Short exercise: Would you output the whole listing below, exactly as it reads?

Data extract:

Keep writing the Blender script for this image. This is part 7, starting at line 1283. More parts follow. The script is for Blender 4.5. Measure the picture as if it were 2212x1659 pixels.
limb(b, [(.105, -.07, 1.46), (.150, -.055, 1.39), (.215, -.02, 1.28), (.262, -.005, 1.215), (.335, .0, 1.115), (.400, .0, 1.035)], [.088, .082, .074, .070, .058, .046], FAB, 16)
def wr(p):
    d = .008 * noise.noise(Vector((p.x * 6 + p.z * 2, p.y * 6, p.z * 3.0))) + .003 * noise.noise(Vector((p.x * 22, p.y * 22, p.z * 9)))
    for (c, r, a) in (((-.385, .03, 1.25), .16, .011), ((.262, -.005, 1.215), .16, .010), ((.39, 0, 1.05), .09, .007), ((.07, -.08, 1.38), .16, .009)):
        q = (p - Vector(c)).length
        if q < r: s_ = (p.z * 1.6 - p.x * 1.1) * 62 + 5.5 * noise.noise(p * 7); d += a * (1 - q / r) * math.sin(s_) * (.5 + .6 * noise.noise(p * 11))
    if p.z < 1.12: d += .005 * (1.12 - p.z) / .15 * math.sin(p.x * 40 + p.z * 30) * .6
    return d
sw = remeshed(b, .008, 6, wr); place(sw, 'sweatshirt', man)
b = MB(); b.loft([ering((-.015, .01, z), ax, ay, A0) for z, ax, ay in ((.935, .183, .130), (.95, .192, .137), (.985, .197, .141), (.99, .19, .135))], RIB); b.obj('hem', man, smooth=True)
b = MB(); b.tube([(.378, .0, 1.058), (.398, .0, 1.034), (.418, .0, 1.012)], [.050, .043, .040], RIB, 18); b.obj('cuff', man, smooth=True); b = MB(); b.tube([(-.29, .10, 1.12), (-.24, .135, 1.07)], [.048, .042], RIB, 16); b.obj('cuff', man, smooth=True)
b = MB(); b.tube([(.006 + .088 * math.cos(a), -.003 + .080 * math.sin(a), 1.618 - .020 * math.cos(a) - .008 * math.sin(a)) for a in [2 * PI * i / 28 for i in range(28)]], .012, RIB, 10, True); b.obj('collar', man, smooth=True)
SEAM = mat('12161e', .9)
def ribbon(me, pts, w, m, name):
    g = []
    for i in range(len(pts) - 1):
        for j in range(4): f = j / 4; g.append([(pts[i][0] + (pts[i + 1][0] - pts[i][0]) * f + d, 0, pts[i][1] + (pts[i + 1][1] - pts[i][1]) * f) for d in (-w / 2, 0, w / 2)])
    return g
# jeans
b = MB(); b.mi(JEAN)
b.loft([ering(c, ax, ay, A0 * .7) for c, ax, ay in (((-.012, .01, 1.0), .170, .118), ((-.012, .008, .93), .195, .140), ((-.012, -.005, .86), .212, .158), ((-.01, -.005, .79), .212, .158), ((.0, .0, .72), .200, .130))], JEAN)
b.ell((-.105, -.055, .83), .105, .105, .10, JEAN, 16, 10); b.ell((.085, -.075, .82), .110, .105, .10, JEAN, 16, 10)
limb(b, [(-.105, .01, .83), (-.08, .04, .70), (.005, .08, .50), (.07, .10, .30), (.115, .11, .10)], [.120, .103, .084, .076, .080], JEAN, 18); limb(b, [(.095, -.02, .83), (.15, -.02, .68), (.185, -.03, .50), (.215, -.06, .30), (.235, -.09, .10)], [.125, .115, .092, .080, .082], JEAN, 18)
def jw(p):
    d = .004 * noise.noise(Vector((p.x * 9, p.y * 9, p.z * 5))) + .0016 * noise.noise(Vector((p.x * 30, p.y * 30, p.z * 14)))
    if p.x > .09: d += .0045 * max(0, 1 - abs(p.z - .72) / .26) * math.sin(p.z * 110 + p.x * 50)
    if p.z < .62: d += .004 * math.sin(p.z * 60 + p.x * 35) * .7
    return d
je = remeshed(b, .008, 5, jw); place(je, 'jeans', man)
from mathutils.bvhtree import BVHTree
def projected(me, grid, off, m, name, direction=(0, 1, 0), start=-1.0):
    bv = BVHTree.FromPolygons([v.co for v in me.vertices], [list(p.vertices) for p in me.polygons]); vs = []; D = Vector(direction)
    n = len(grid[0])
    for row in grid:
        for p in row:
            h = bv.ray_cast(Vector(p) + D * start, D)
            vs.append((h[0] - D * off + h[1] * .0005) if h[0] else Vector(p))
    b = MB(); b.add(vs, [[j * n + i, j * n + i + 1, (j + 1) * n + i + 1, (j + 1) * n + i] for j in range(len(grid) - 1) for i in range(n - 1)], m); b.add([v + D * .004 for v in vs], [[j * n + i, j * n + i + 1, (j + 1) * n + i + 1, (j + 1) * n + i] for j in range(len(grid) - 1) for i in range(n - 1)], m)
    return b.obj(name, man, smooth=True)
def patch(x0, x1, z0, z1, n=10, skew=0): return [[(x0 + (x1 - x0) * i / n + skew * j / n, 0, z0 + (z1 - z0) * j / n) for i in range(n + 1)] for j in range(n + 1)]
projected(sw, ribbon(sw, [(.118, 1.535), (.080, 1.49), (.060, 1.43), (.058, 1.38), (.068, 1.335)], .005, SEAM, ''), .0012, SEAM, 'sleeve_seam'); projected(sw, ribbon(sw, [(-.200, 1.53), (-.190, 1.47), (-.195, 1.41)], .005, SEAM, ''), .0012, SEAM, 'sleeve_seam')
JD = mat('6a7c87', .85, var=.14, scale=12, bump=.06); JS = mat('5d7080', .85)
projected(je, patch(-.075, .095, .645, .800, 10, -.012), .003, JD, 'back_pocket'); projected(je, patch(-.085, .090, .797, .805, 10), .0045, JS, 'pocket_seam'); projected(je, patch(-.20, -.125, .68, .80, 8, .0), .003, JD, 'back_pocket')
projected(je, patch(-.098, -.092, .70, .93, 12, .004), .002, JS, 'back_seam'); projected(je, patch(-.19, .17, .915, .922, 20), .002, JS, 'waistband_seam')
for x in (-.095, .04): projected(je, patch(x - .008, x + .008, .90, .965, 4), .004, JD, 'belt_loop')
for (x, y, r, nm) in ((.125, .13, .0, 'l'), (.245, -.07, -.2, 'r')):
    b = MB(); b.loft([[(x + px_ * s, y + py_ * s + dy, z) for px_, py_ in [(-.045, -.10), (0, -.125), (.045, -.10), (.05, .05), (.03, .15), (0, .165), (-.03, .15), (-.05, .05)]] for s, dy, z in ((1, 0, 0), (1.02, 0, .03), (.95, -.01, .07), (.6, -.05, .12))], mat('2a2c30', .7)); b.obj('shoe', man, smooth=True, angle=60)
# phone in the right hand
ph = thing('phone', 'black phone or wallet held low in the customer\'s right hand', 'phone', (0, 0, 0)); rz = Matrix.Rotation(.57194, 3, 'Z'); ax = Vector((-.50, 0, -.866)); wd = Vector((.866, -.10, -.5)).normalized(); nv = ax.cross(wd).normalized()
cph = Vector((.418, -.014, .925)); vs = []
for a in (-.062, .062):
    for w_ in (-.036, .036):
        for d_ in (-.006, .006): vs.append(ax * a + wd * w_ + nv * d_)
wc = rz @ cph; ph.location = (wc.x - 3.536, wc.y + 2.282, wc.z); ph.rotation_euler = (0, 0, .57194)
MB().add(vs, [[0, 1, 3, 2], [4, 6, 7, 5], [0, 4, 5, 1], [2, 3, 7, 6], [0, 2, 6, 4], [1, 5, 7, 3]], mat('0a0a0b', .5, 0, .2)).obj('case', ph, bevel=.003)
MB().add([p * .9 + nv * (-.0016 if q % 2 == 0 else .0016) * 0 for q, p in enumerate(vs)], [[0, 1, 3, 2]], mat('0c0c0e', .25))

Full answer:
Keep writing the Blender script for this image. This is part 7, starting at line 1283. More parts follow. The script is for Blender 4.5. Measure the picture as if it were 2212x1659 pixels.
limb(b, [(.105, -.07, 1.46), (.150, -.055, 1.39), (.215, -.02, 1.28), (.262, -.005, 1.215), (.335, .0, 1.115), (.400, .0, 1.035)], [.088, .082, .074, .070, .058, .046], FAB, 16)
def wr(p):
    d = .008 * noise.noise(Vector((p.x * 6 + p.z * 2, p.y * 6, p.z * 3.0))) + .003 * noise.noise(Vector((p.x * 22, p.y * 22, p.z * 9)))
    for (c, r, a) in (((-.385, .03, 1.25), .16, .011), ((.262, -.005, 1.215), .16, .010), ((.39, 0, 1.05), .09, .007), ((.07, -.08, 1.38), .16, .009)):
        q = (p - Vector(c)).length
        if q < r: s_ = (p.z * 1.6 - p.x * 1.1) * 62 + 5.5 * noise.noise(p * 7); d += a * (1 - q / r) * math.sin(s_) * (.5 + .6 * noise.noise(p * 11))
    if p.z < 1.12: d += .005 * (1.12 - p.z) / .15 * math.sin(p.x * 40 + p.z * 30) * .6
    return d
sw = remeshed(b, .008, 6, wr); place(sw, 'sweatshirt', man)
b = MB(); b.loft([ering((-.015, .01, z), ax, ay, A0) for z, ax, ay in ((.935, .183, .130), (.95, .192, .137), (.985, .197, .141), (.99, .19, .135))], RIB); b.obj('hem', man, smooth=True)
b = MB(); b.tube([(.378, .0, 1.058), (.398, .0, 1.034), (.418, .0, 1.012)], [.050, .043, .040], RIB, 18); b.obj('cuff', man, smooth=True); b = MB(); b.tube([(-.29, .10, 1.12), (-.24, .135, 1.07)], [.048, .042], RIB, 16); b.obj('cuff', man, smooth=True)
b = MB(); b.tube([(.006 + .088 * math.cos(a), -.003 + .080 * math.sin(a), 1.618 - .020 * math.cos(a) - .008 * math.sin(a)) for a in [2 * PI * i / 28 for i in range(28)]], .012, RIB, 10, True); b.obj('collar', man, smooth=True)
SEAM = mat('12161e', .9)
def ribbon(me, pts, w, m, name):
    g = []
    for i in range(len(pts) - 1):
        for j in range(4): f = j / 4; g.append([(pts[i][0] + (pts[i + 1][0] - pts[i][0]) * f + d, 0, pts[i][1] + (pts[i + 1][1] - pts[i][1]) * f) for d in (-w / 2, 0, w / 2)])
    return g
# jeans
b = MB(); b.mi(JEAN)
b.loft([ering(c, ax, ay, A0 * .7) for c, ax, ay in (((-.012, .01, 1.0), .170, .118), ((-.012, .008, .93), .195, .140), ((-.012, -.005, .86), .212, .158), ((-.01, -.005, .79), .212, .158), ((.0, .0, .72), .200, .130))], JEAN)
b.ell((-.105, -.055, .83), .105, .105, .10, JEAN, 16, 10); b.ell((.085, -.075, .82), .110, .105, .10, JEAN, 16, 10)
limb(b, [(-.105, .01, .83), (-.08, .04, .70), (.005, .08, .50), (.07, .10, .30), (.115, .11, .10)], [.120, .103, .084, .076, .080], JEAN, 18); limb(b, [(.095, -.02, .83), (.15, -.02, .68), (.185, -.03, .50), (.215, -.06, .30), (.235, -.09, .10)], [.125, .115, .092, .080, .082], JEAN, 18)
def jw(p):
    d = .004 * noise.noise(Vector((p.x * 9, p.y * 9, p.z * 5))) + .0016 * noise.noise(Vector((p.x * 30, p.y * 30, p.z * 14)))
    if p.x > .09: d += .0045 * max(0, 1 - abs(p.z - .72) / .26) * math.sin(p.z * 110 + p.x * 50)
    if p.z < .62: d += .004 * math.sin(p.z * 60 + p.x * 35) * .7
    return d
je = remeshed(b, .008, 5, jw); place(je, 'jeans', man)
from mathutils.bvhtree import BVHTree
def projected(me, grid, off, m, name, direction=(0, 1, 0), start=-1.0):
    bv = BVHTree.FromPolygons([v.co for v in me.vertices], [list(p.vertices) for p in me.polygons]); vs = []; D = Vector(direction)
    n = len(grid[0])
    for row in grid:
        for p in row:
            h = bv.ray_cast(Vector(p) + D * start, D)
            vs.append((h[0] - D * off + h[1] * .0005) if h[0] else Vector(p))
    b = MB(); b.add(vs, [[j * n + i, j * n + i + 1, (j + 1) * n + i + 1, (j + 1) * n + i] for j in range(len(grid) - 1) for i in range(n - 1)], m); b.add([v + D * .004 for v in vs], [[j * n + i, j * n + i + 1, (j + 1) * n + i + 1, (j + 1) * n + i] for j in range(len(grid) - 1) for i in range(n - 1)], m)
    return b.obj(name, man, smooth=True)
def patch(x0, x1, z0, z1, n=10, skew=0): return [[(x0 + (x1 - x0) * i / n + skew * j / n, 0, z0 + (z1 - z0) * j / n) for i in range(n + 1)] for j in range(n + 1)]
projected(sw, ribbon(sw, [(.118, 1.535), (.080, 1.49), (.060, 1.43), (.058, 1.38), (.068, 1.335)], .005, SEAM, ''), .0012, SEAM, 'sleeve_seam'); projected(sw, ribbon(sw, [(-.200, 1.53), (-.190, 1.47), (-.195, 1.41)], .005, SEAM, ''), .0012, SEAM, 'sleeve_seam')
JD = mat('6a7c87', .85, var=.14, scale=12, bump=.06); JS = mat('5d7080', .85)
projected(je, patch(-.075, .095, .645, .800, 10, -.012), .003, JD, 'back_pocket'); projected(je, patch(-.085, .090, .797, .805, 10), .0045, JS, 'pocket_seam'); projected(je, patch(-.20, -.125, .68, .80, 8, .0), .003, JD, 'back_pocket')
projected(je, patch(-.098, -.092, .70, .93, 12, .004), .002, JS, 'back_seam'); projected(je, patch(-.19, .17, .915, .922, 20), .002, JS, 'waistband_seam')
for x in (-.095, .04): projected(je, patch(x - .008, x + .008, .90, .965, 4), .004, JD, 'belt_loop')
for (x, y, r, nm) in ((.125, .13, .0, 'l'), (.245, -.07, -.2, 'r')):
    b = MB(); b.loft([[(x + px_ * s, y + py_ * s + dy, z) for px_, py_ in [(-.045, -.10), (0, -.125), (.045, -.10), (.05, .05), (.03, .15), (0, .165), (-.03, .15), (-.05, .05)]] for s, dy, z in ((1, 0, 0), (1.02, 0, .03), (.95, -.01, .07), (.6, -.05, .12))], mat('2a2c30', .7)); b.obj('shoe', man, smooth=True, angle=60)
# phone in the right hand
ph = thing('phone', 'black phone or wallet held low in the customer\'s right hand', 'phone', (0, 0, 0)); rz = Matrix.Rotation(.57194, 3, 'Z'); ax = Vector((-.50, 0, -.866)); wd = Vector((.866, -.10, -.5)).normalized(); nv = ax.cross(wd).normalized()
cph = Vector((.418, -.014, .925)); vs = []
for a in (-.062, .062):
    for w_ in (-.036, .036):
        for d_ in (-.006, .006): vs.append(ax * a + wd * w_ + nv * d_)
wc = rz @ cph; ph.location = (wc.x - 3.536, wc.y + 2.282, wc.z); ph.rotation_euler = (0, 0, .57194)
MB().add(vs, [[0, 1, 3, 2], [4, 6, 7, 5], [0, 4, 5, 1], [2, 3, 7, 6], [0, 2, 6, 4], [1, 5, 7, 3]], mat('0a0a0b', .5, 0, .2)).obj('case', ph, bevel=.003)
MB().add([p * .9 + nv * (-.0016 if q % 2 == 0 else .0016) * 0 for q, p in enumerate(vs)], [[0, 1, 3, 2]], mat('0c0c0e', .25))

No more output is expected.